Stirling Castle and Loch Lomond

Peter and I have just returned from another fabulous weekend in Edinburgh, Scotland. We both absolutely love Edinburgh so much to where we had a somewhat serious discussion about moving to Edinburgh for a year after our stint in England. The city is clean, the people are friendly, the Scottish accent is sexy, and the restaurants are great (both food and service). The downfall is, of course, the weather.

The city of Edinburgh is currently gearing up for the 2012 Royal Edinburgh Military Tattoo. I don’t quite understand what the Tattoo entails but I believe it includes military drum performances, dance performances and even concerts by Rod Stewart. Event preparation begins in late April and were clearly underway based on the ongoing stadium seat construction. It is widely known that Edinburgh’s population doubles (to one million) in the month of August during this event.

Having heard so many great things about the Scottish Highlands, we decided to book a tour of Stirling Castle and Loch Lomond. I really wanted to tour Loch Ness but Loch Ness is too far away from Edinburgh for our liking, therefore, Nessie hunting was not in the cards.

Our tour guide, Michael, kicked off the tour by saying, “Welcome aboard. I know many of you chose to book a tour because you were afraid to drive on the other side of the road but you should not have worried because the roads in Scotland are usually only wide enough for one car.”

Stirling Castle

The first stop on our tour was Stirling Castle which is located about 30 miles northwest of Edinburgh.

Stirling Castle is one of the largest castles in Scotland and resembles Edinburgh Castle perched on top of old volcanic rock with the city nestles below. It is surrounded by huge cliffs on three sides. Most of the buildings were built in the fifteenth and sixteenth centuries but some structures date back to the fourteenth century. It is equal parts palace and fortress and was used often as a residence for the royal family before Scotland became best friends with England and joined together in the union that exists today.

Loch Lomond

The next stop on our tour was Loch Lomond. We drove along a small, winding road and visited the east side of the loch which is the less popular side due to accessibility.

There are over 30,000 freshwater lochs (read: lakes) in Scotland with Loch Lomond being the largest by surface area. At its greatest points, it is 24 miles long, five miles wide, and 620 feet deep. It is the second-largest loch (after Loch Ness) by water volume. Our guide informed us that if it stopped raining in Scotland today, the citizens of Scotland could survive off of the water in the lochs for 500 years. Blimey!
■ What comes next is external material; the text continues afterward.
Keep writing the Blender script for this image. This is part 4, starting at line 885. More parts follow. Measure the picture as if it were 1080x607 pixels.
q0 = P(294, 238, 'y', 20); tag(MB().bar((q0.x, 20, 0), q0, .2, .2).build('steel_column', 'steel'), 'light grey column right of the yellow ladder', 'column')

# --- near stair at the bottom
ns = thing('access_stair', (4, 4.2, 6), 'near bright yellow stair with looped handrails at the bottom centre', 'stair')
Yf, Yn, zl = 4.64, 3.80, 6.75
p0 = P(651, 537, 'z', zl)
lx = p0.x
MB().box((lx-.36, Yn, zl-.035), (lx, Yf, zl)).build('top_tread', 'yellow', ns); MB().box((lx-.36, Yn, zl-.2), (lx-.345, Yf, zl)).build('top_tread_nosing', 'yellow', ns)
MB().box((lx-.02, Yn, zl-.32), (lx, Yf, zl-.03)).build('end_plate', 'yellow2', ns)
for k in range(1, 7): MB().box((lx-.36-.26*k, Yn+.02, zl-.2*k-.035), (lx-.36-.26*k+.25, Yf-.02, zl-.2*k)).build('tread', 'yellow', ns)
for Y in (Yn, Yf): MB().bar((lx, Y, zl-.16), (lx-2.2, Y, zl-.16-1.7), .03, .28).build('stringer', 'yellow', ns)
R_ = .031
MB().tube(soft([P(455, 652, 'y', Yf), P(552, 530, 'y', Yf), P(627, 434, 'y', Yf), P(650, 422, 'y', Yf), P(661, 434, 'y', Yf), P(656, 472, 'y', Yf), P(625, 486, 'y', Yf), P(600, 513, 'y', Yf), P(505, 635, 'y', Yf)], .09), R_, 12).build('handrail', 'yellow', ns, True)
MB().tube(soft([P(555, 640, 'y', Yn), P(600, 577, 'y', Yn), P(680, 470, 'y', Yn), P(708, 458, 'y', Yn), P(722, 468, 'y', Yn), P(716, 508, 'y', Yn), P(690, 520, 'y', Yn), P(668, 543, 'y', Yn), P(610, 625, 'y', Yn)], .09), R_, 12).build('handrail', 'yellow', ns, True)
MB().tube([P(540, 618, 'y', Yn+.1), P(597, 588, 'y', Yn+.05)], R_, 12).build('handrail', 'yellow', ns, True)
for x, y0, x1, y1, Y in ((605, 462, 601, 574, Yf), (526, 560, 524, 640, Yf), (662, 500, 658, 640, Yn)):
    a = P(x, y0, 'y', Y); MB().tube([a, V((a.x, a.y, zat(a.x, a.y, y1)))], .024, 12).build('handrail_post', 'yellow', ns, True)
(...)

After a short stop at Loch Katrine, we drove back to Edinburgh. I think our guide/driver, Michael, was the only person awake for the journey back to Edinburgh. Even I dosed off and that never happens!

We spent the following day walking around Edinburgh and indulging in the thermal suite at the spa in our hotel. The thermal suite included several different heated rooms which included dry saunas, humid saunas, rainforest showers, heated stone beds, and a heated outdoor hydro-pool. We spent about two hours in the thermal suite and I was exhausted afterward.

It is weekends like this that make me feel that our move to England was the right decision. It is pretty neat to be in a different culture or even a different country by traveling only a couple of hours.